I also personally believe, as a Christian, that the Spirit attests Scripture. (That was Calvin’s view; it’s also my experience as a charismatic.) To someone who does not experience the Spirit, that sounds utterly subjective; but that is because in that sphere Christians and their detractors have different epistemologies.

Thus I can make a limited historical argument in a scholarly setting that permits only historical arguments, but personally believe more because of what I regard as a complementary epistemology. Skeptics are apt to jump on that observation, but I distinguish between my historical arguments, and consequently what I expect my hearers to accept on the basis of such arguments, from my personal beliefs and experience. I am happy to share the latter, but it is normally persuasive only to those who share my epistemological convictions in those areas.

Not making this distinction can produce problems. For example, someone may assume that what they cannot demonstrate, based on historical grounds apart from the testimony of the text, did not happen. But not demonstrating that something happened is not the same as demonstrating that it did not happen. Likewise, people do not always understand what scholars working within a discipline mean by their language. When a scholar offers a narrower historical argument that suggests that “X probably happened, but evidence for Y is tenuous,” this does not necessarily mean that they do not believe that X and Y happened. It simply means that they do not have much evidence for Y.

The genre of certain kinds of academic work simply takes for granted that scholars are making judgments based on the historical data available. In this genre of writing, one does not intrude with other epistemological approaches such as, “The Holy Spirit tells me this is true!” Usually writers do not even stop to explain that the basis of their considerations suffers from methodological limitations. For example, the testimony in front of us is itself evidence, if it proves generally consistent with the data where we can test it.
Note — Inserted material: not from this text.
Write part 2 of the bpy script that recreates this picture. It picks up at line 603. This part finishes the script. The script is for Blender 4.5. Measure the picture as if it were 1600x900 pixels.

If anyone has followed my attempt to make the distinctions thus far, my points are: the genre of academic works related to historiography limits arguments to historiographic grounds. If one has other epistemic reasons to believe something happened (e.g., personal experience of its happening), one has reason to believe more than one has argued for in the academic work. My own experience of the Spirit and what I see as divine activity makes this seem a no-brainer for me. But that does not make it ethical for me to claim historical evidence where I lack that.

Some skeptics complain that my experience of the Spirit and Christian commitments will bias me; of course, I would argue that skeptical approaches can bias skeptics. When we discuss together, we have to do so based on the data in front of us. It is not ethical to make up historical data. At the same time, some other people complain that I should, but do not, defend every detail of Scripture in my academic works. Historical method does not allow us to defend (or dispute) every detail. But I am a Jesus-follower, who does accept the Scripture he accepted and the message and agents that he commissioned. I do trust the Spirit, the Spirit that I experience. So I do believe far more than what I defend historically (and seek to defend historically less than I personally believe). It is a question of appropriate genre and the epistemologies accepted in those genres.